The most abused area of municipal pension accounting? The "discount rate" used for future pension obligations. This is the interest rate assumption used to "discount back" all the future guaranteed payments to retirees. Corporations typically use a conservative discount rate to ensure there's no shortfall in the funds that make up an individual's future, defined benefit payments. For example, AT&T uses a 5.8 percent discount rate, Procter & Gamble 5 percent. Municipal pension accounting is more aggressive. Currently, most states are using a 7.5 percent to 8 percent estimate. In Colorado, PERA is at 8 percent. But the probability of making 8 percent per year for the next 30 years on a $38 billion investment fund is slim.



So why do Colorado's elected officials allow such aggressive accounting to be applied to our state's largest liability? Maybe because the PERA plan has outperformed the 8 percent benchmark by 1 percent over the past 25 years. Perhaps, but over the past 25 years the U.S. economy had significant economic tailwinds that were great for stocks and venture capital investments. Also, falling inflation has benefited bonds and fixed payment investments. Those easy gains in bond prices could be a thing of the past as the dollar continues to depreciate and commodity prices move higher.

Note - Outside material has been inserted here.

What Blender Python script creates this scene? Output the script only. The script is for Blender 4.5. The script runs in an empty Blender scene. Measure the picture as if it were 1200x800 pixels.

America's debt will cause its economic growth to be more constrained, causing stock and private equity returns to be lower.



Colorado should use pension assumptions that more accurately estimate future liabilities. True, a change in PERA's discount rate from 8 percent on 2009 financials to 5.5 percent on 2010 financials would raise its total pension liability from $56 billion to about $77 billion. And given $37.5 billion in PERA investment assets at the end of 2010, this would put the funded ratio at 48.7 percent, much lower than the 2009 stated funded ratio of 67.2 percent. But it also marks a starting point of conservatism for everyone in Colorado to help ensure that state contributions into the fund remain high enough now that we'll have a funded retirement plan later.



As we say in the investment world, "Hope is not an investment strategy." Betting PERA member retirement plans and Colorado taxpayers' future on a 30-year, 8 percent return assumption is fiscally irresponsible. With no changes to state or member contributions or benefits, it is easy to see how the PERA assets will fall to zero in the next decade. At that point, Colorado will either need to stop all payment to PERA retirees or raise taxes significantly. Both roads could lead to a collapse in the Colorado economy.



Colorado is looking at a $40 billion underfunded pension liability. This works out to be $17,000 per taxpayer should the plan fail. Colorado needs to come clean with taxpayers and admit that this is the true amount of pension debt. State leaders are betting our public employees' future retirement, and all of our personal and business investments into Colorado, that PERA will return more than 8 percent annually for the next 30 years.



I don't want to be the one to tell Colorado teachers they will not get their retirement check because the state's accounting assumption was too aggressive. But as of today, our leaders at the Capitol are making that bet.



Blaine Rollins is a managing director of 361 Capital and former portfolio manager of the Janus Fund.